Samuel 1, 1 8; Sal 115, 12 13. 14 y 17. 18 19; san Marcos 1, 14-20

Hemos dejado atrás la Navidad, y este año 2006 inicia su curso. Para algunos habrán supuesto unas cortas fiestas pasadas en familia, pero con gran gozo y alegría, y con cierto contenido cristiano. Para otros, quizás más de los que imaginamos, habrán significado mucha indiferencia, alguna diversión… y la amargura de volver a lo cotidiano, donde la rutina y la monotonía mostrarán sus afiladas “garras”.

Por mi parte, los últimos días del año los pasé en un convento de vida contemplativa, donde las monjas me pidieron que les predicara un retiro espiritual. Me sorprendió observar con qué poco se conforman unas mujeres consagradas a Dios, y cómo en sus rostros se veía un resplandor especial por todos esos días en los que la liturgia de la Iglesia se esmera de una manera especial. Les hablé de entrega a Dios, de correspondencia a la gracia y de alegría. Debo de reconocer que por dentro me iba sonrojando por momentos, pues lo cierto es que el que aprendía y se admiraba era yo mismo ante unas vidas tan llenas de sentido y felicidad no disimulada. Recuerdo especialmente cuando, después de terminada la Misa, me acerqué con un Niño Dios a la clausura conventual para que cada una de las monjas besara, como signo de adoración, esa hermosa imagen. Después que cada una de ellas mostrara su veneración y respeto al Hijo de Dios, tuve que acercarme a una monja, ya entrada en años, y que apenas podía caminar. Lo que me llamó poderosamente la atención fue, no la manera con que brindó sus labios a la imagen, sino la mirada tan dulce y encantadoramente infantil, que casi daba la impresión de que se lo comía a besos. Esa ingenuidad de la que fui testigo me hizo estar todo el día dando vueltas a lo que muchos santos han vivido y hablado de la denominada “infancia espiritual”. Es algo que he considerado en muchas ocasiones, pero que me ha hecho llegar a la conclusión de no ser algo tan ingenuo o, mejor dicho, no tan absurdo como muchos puedan pensar. Es necesaria mucha experiencia de Dios para llegar a semejante aptitud, y mucho amor a la humanidad de Cristo, donde un corazón enamorado se identifique y busque sólo a Aquel que puede llenar plenamente su vida en todos los sentidos, incluso los corporales.

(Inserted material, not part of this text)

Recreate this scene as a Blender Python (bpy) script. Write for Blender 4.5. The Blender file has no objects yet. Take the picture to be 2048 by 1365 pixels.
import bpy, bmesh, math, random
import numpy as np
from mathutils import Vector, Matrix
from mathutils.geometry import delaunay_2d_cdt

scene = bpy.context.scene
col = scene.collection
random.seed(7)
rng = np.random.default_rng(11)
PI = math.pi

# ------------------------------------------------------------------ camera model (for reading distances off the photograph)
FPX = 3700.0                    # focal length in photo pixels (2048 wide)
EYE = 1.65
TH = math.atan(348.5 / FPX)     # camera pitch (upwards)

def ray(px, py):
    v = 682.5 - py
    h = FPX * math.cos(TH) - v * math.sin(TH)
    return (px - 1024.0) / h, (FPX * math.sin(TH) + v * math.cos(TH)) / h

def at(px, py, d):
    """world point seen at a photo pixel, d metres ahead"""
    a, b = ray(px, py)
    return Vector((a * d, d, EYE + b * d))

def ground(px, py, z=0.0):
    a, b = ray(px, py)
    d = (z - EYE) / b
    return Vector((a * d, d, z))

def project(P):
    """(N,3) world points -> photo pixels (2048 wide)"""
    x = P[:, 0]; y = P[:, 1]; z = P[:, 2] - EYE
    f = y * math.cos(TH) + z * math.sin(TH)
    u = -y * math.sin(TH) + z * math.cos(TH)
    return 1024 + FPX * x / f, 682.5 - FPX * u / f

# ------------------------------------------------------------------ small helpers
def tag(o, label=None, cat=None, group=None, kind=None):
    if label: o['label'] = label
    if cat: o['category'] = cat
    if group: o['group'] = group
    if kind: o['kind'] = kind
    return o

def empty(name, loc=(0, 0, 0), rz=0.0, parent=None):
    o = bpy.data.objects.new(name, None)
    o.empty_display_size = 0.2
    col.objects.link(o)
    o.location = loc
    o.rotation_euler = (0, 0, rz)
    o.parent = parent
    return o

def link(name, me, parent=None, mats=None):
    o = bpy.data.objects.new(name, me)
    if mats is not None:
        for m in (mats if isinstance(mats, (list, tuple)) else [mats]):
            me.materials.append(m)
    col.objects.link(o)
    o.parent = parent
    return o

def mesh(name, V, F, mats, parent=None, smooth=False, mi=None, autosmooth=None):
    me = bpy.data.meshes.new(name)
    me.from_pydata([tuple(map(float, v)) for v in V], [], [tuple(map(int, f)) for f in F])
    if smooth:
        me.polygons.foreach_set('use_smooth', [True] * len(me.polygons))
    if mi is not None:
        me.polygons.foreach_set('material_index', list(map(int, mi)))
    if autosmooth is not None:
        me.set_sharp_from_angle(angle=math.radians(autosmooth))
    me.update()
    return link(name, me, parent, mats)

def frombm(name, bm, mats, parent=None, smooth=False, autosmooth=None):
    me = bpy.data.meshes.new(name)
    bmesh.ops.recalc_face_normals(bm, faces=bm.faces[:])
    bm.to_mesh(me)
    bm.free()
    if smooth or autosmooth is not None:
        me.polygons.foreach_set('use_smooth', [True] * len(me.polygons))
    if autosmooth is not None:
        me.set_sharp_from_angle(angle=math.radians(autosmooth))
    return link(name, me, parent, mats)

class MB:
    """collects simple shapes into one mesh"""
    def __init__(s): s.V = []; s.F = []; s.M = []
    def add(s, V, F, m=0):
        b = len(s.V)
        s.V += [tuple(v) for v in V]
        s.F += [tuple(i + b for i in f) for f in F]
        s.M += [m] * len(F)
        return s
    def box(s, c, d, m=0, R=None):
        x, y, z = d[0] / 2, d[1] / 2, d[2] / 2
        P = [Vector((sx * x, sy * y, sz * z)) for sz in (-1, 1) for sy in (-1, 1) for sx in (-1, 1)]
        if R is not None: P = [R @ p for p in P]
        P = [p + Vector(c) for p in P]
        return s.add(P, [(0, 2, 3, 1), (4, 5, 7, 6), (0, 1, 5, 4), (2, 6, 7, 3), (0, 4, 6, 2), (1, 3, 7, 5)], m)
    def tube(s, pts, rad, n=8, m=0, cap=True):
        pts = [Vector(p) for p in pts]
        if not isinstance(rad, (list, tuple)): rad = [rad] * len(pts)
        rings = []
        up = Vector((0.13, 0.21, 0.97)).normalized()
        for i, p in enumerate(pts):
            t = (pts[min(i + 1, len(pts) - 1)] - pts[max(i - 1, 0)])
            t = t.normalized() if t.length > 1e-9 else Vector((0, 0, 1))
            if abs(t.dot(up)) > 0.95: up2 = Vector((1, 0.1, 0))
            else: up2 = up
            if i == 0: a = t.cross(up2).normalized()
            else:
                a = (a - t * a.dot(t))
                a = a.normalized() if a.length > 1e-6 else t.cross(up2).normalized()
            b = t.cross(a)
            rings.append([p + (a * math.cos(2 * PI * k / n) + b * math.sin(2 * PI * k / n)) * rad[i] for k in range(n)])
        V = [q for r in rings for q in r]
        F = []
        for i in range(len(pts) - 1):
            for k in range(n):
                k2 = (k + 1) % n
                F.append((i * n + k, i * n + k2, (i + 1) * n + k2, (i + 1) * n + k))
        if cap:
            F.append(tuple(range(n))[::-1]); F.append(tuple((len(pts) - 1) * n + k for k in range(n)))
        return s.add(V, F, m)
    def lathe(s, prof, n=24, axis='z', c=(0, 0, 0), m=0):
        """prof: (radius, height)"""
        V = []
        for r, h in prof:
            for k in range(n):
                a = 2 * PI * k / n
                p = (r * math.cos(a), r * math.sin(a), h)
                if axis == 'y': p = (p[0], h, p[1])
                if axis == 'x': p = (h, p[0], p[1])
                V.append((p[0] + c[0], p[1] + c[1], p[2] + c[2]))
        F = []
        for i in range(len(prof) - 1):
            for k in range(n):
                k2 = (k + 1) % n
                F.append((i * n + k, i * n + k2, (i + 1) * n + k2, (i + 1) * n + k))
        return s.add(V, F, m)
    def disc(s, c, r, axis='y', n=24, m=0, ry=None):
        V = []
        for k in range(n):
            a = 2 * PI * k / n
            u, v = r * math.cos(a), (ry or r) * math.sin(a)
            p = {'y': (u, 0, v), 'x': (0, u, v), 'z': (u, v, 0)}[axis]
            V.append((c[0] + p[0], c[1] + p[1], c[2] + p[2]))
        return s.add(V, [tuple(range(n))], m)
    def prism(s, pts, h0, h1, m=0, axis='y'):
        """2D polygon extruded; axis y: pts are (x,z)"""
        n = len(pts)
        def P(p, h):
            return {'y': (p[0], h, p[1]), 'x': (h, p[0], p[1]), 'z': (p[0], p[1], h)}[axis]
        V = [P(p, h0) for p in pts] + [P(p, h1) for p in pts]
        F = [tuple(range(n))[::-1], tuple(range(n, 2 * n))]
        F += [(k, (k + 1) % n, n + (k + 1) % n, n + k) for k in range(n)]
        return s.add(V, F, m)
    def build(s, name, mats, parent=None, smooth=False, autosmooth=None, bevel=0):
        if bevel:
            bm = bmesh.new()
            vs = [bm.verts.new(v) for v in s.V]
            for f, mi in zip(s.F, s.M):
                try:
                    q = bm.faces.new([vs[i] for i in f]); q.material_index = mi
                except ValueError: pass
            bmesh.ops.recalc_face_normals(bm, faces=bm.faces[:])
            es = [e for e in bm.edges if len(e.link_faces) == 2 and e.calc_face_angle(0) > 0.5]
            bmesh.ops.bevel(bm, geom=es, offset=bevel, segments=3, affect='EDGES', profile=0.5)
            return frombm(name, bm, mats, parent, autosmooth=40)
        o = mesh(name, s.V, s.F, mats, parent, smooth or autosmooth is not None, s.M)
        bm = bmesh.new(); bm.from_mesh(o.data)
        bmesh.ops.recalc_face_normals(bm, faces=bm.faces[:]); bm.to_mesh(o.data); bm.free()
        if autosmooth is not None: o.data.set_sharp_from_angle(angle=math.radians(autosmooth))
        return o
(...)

El salmista nos dice hoy: “Cumpliré al Señor mis votos en presencia de todo el pueblo”. En la vida consagrada los votos que se suelen emitir son los de pobreza, virginidad y obediencia. Muchos, en el mundo, ríen ante este tipo de compromisos. Pero el que ha tenido la experiencia de convivir unos días con este tipo de mujeres (aunque sólo sea celebrando la Eucaristía y predicando unas charlas), sabe dónde se encuentra un gran tesoro de la Iglesia. La oración y la contemplación de miles de hombres y mujeres en todo el mundo que, con su entrega escondida y sin ruido, ofrecen su vida a Dios, resulta ser una garantía de intercesión por todos aquellos que vivimos en medio de los ajetreos diarios.

“Venid conmigo y os haré pescadores de hombres”. Esta llamada del Señor se concreta de muchas maneras en cada uno de los que formamos la gran familia de los hijos de Dios. Unos lo harán desde la contemplación lejos del mundo, otros anunciando el Evangelio como misioneros… otros, los más, desempeñando sus obligaciones cotidianas en medio del mundo, y dando su testimonio cristiano constituyendo una familia. Sin embargo, la fidelidad siempre es la misma: a llamada recibida de Dios, personal e instransferible. Pidamos a la Virgen, en este año ya comenzado, a vivir con alegría y determinación nuestra vocación, ganando para Dios muchas almas que con nuestro ejemplo se sentirán también llamadas a responder con generosidad.